As we live in a society that hyper-fixates on teenage girl’s appearances targeting them with magazines citing the best diet tips and publicly shaming celebrity beach photos, we should come to expect the negative impacts this glass box of worth we have placed on adolescents has produced.

The number of eating disorders, primarily Anorexia Nervosa and Bulima Nervosa, is starkly rising whilst simultaneously, the funding into research and help for those suffering is limited as highlighted by the UK charity BEAT who found that just £1.13 was spent on research per individual suffering from an eating disorder.

So, as we see socially a new wave of active neglection of the 90s aesthetic that saw a glorification of diet culture and flat stomachs famously celebrated by supermodel Kate Moss who exclaimed “Nothing tastes as good as skinny feels” a comment she has since outwardly regretted saying, there was no surprise that a storm of protest and online backlash came after the first days of the governments new act against obesity premiered.

The government holds the position that by publishing calorie information on menus this will persuade people to make healthier decisions whilst eating out and will in the end help to curb the obesity crisis in our country. Although, from the outset this can be seen to be a positive movement and an honest attempt to aid those who are suffering with a lack of healthy food education, in actuality all this new act provides is a culture of guilt and does nothing to fix the underlying issues causing the rise of obesity.

The current government through this act are placing complete blame for rising obesity, especially within children on food establishments. In reality these issues can be retaliated back onto the government themselves, we are currently experiencing a cost-of-living crisis where the price of fruit and vegetables is exponentially rising. A punnet of grapes at Aldi, one of the cheapest UK supermarkets currently costs £1.49, this is in comparison to a McDonald’s hamburger which costs £0.89.

As long as we live in a UK that prioritises cheap fast-food options instead of placing the money into promoting and allowing nutritious food options to be readily accessible, it is perfectly understandable why families are resorting to less healthy food options. If our leaders placed more emphasis on food education within schools and better advertising on balanced diets, they could tackle the roots of obesity issues.

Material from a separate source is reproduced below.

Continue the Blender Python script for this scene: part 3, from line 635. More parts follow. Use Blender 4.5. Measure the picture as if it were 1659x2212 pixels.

Yet, once again, our government has established a lack of simple understanding into the roots of these issues instead choosing to place a plaster on a tsunami of bigger issues that broaden from individuals to wider societal pressures and standards. They once again frivolously shadow the issue of disordered eating by allowing restaurants to hold menus without calories if a customer specifically asks for one, ignoring the social anxiety that often arises alongside other disorders.

By implementing this decision, the government is placing subconscious guilt indiscriminately into those who suffer from issues with eating and those who don’t. Ultimately, in ten or twenty years when they are faced with an epidemic of an underweight generation and desperately attempt to find cause, they will only need to look in the mirror.